The advice we got from the cyclists yesterday really helped for today. We knew where to expect a guest house, otherwise we might have spent much of the ride worrying about where we could stop. There is no guest house for 100 km from Khong Sedon, and we stopped at the second one we saw. We were still 3 km from Ban Paksan, though we didn’t know how far it was at the time. We were just hot and tired and ready for a room. The owner was smiling and welcoming us to his new, five-day-old business. He even said his daughter could drive us into town to a restaurant so we wouldn’t have to ride in the heat. We settled into our room and took that most-inviting cold shower that we so look forward to every day.
Later, we took the owner’s daughter up on the offer for a ride into town–not only because it was still hot at 5:00, but also because we could use the help finding a good place to eat. We’re so glad we did, because we got to spend time talking with Koung, a 21-year-old Lao girl who was really sweet and open and who gave us a different perspective on the Lao culture. Koung spent three years in Vientiane at university studying English, among other things, but prefers to be back home in her small town of Ban Paksan where her friends and family are. She’ll probably continue to help her father with his guest house, but other than that we got no clues of her goals or aspirations. She’s got a busy social life, though, and she made plans with her friends at the next table to go to a “night club” later–this means a karaoke bar, which usually takes the form of a small, dark, concrete building with speakers made for a room three times the size. We were invited, but we declined, seeing as we go to bed at the geriatric time of 8:00.

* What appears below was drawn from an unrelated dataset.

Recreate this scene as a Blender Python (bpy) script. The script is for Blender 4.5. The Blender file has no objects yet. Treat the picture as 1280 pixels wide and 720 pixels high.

Koung’s nickname means shrimp, which we had on top of our vegetable fried rice for dinner. Koung said Laos is gearing up for the Lao New Year in two days, a three-day celebration much like the Thai New Year during the same time, when everyone throws water on everyone else, drinks lots of Beer Lao, and goes to the temple to pray to Buddha. We had already had water thrown at us by some kids the day before. We were told to get ready for more.